As it comes time to file a new federal income tax return, there are a few important items to keep in mind; specifically when it comes to obtaining a home loan.

Until April, when the tax filing deadline approaches (generally April 15), lenders will use the proceeding 2 years filled tax returns to calculate income for a home loan.

Below are a few items that can affect your home loan pre-qualification 

  • Declining Income from year-to-year - if your income has declined from the previous year to the current tax filing period, this may be a problem. Be sure to discuss with your lender.
  • Un-reimbursed Business Expenses (Form 2106) - such as uniforms, union dues, licenses or exams, travel expenses, car mileage, meals and entertainment. These will be subtracted out of your qualifying income.
  • Schedule C Filing (for those self-employed or who have a side business) - Income/Loss - this can affect you even if it’s not your primary form of income. (See the Flyer “How Lenders Calculate Self-Employment Income”.)
  • Schedule E Real Estate - the purchase of additional properties or the conversion of a primary/ secondary residence to an investment property will affect the income/loss numbers from the previous year.

Keep in mind, timing is important!
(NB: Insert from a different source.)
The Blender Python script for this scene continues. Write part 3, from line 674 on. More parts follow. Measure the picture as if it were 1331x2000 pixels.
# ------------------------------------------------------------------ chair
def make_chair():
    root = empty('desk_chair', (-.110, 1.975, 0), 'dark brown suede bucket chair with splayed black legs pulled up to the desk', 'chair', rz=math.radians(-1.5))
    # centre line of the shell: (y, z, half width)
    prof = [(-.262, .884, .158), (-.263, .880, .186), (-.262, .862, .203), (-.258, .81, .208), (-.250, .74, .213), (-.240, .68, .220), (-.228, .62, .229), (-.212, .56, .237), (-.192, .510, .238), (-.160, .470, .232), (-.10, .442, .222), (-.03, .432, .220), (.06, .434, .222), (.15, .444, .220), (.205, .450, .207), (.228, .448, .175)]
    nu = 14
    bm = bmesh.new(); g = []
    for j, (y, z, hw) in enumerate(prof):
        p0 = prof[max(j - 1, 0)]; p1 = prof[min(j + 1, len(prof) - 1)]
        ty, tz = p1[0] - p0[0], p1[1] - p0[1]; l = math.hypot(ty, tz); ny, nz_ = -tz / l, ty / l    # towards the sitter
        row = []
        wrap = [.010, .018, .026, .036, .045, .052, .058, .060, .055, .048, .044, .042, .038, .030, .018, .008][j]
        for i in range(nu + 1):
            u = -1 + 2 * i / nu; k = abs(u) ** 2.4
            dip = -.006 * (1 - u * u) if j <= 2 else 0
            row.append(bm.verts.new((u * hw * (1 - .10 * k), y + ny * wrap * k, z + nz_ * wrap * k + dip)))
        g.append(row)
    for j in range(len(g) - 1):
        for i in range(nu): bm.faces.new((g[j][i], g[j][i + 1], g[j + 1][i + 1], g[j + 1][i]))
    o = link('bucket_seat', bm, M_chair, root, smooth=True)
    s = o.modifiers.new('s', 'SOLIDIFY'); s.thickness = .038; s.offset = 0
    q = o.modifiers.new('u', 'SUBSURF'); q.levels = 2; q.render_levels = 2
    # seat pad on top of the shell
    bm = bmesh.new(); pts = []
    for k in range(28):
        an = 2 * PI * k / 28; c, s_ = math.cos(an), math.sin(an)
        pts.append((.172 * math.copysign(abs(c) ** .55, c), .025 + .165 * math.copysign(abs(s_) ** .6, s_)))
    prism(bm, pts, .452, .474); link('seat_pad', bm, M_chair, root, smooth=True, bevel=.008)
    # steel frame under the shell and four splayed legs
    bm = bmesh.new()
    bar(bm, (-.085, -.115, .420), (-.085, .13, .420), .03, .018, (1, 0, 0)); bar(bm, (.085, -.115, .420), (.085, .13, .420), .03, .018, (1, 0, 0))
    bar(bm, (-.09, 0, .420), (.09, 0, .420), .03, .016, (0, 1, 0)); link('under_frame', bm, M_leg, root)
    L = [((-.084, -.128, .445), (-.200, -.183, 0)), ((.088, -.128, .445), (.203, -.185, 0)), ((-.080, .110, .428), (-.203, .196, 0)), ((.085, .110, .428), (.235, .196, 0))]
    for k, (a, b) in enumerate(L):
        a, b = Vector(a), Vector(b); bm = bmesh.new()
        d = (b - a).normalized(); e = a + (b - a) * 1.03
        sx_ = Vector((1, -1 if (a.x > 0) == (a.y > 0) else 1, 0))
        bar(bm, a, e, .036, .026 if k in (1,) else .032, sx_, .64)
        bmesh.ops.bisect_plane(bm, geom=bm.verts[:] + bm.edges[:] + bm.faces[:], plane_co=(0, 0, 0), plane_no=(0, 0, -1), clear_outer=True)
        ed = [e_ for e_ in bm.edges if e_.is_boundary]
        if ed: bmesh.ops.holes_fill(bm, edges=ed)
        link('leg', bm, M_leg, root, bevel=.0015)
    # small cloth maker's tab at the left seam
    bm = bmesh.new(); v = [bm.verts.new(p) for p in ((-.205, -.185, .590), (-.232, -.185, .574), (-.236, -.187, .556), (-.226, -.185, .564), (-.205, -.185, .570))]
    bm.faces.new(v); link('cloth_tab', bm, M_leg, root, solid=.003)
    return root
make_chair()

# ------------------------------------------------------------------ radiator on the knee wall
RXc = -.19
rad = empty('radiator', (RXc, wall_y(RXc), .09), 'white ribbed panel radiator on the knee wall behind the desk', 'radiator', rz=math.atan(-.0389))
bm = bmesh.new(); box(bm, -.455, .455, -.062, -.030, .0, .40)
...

Once you file the current years tax return, it can take the IRS 4-8 weeks to process the filing. If your home loan pre-qualification depends on the income reported for the current year, lenders will require the return to be processed and verified by the IRS before the income can be used for qualifying. This is most important for self-employed borrowers or those filing a Schedule C or Schedule E.

Also, if you file an extension, lenders will require a copy of the extension along with proof of any payment required at the time of the extension. If you are self-employed, lenders generally require a P&L (Profit & Loss) for the previous year and a year-to-date P&L.

Please note: this information is general in nature and is not intended as investment, tax or real estate advice. Please refer to your independent tax advisor for further information.